Physicists have long suspected that column-shaped defects attract magnetic vortices – thin tubes of magnetic flux that can penetrate some superconductors. Previous attempts to study these vortices measured their effect on electrons fired through the superconductor by an electron microscope. But existing electron microscopes were only powerful enough to penetrate very thin samples, and gave little information about the positions of the vortices.

Tonomura and colleagues used a similar technique, but built a one-megavolt electron microscope capable of penetrating a superconductor sample to twice the depth of existing devices.
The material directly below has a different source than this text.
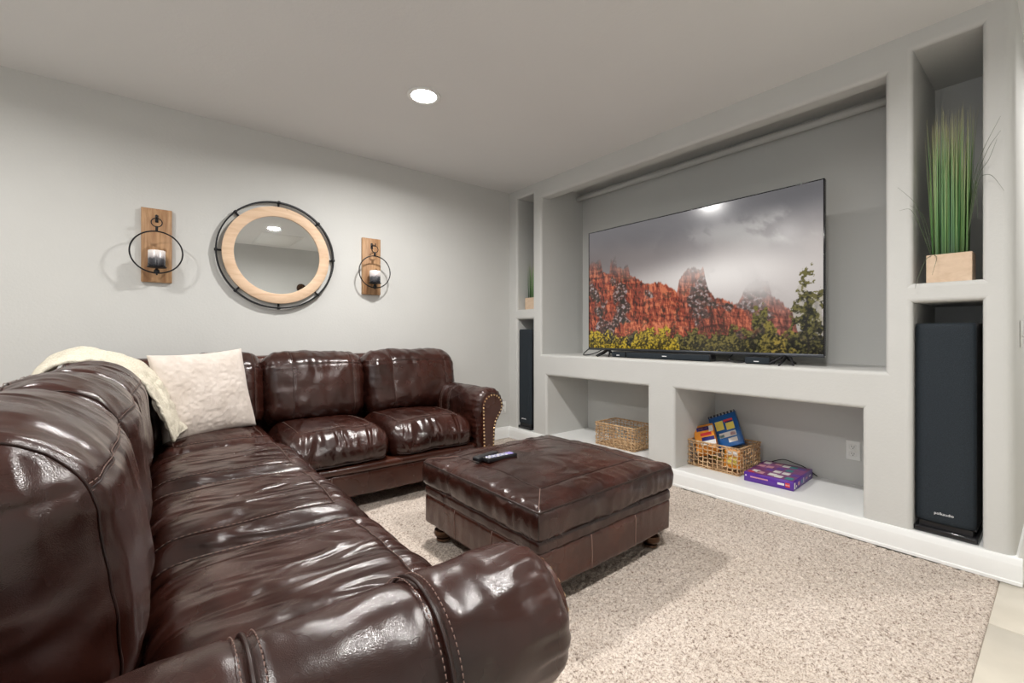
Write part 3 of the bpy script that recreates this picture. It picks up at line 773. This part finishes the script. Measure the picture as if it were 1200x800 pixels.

They bombarded a crystal of bismuth-2212 with an angled beam of high-energy argon ions to create column-shaped defects at an angle of 70 degrees to the crystal normal. Bismuth-2212 has a superconducting transition temperature of 85 kelvin.

A magnetic field was applied to create vortices inside the sample, and the powerful electron microscope was switched on. The electrons entered the crystal in the direction of the normal, that is, at an angle to the defects. Tonomura and colleagues then studied the pattern of the electron beam exiting the sample, which revealed the positions and orientations of the vortices by their projected shapes. These so-called Lorentz images showed that between 19 kelvin and the transition temperature, the individual vortices coincided with the column-shaped defects – irrespective of the magnetic field direction.

Below 12 kelvin, however, the vortices did not line up with the defects. Tonomura and colleagues believe that a different pinning mechanism could be responsible for this effect.

“This is the first direct observation of vortex pinning by columnar defects”, team member Ken Harada told PhysicsWeb. Although the team set out to achieve this result, they are still excited by their findings. “Our results show that superconducting magnets with high critical currents can be manufactured by using these defects”, says Harada.

Most superconductors expel all magnetic flux from their interiors – this is known as the Meissner effect and is often considered to be the acid test of superconductivity.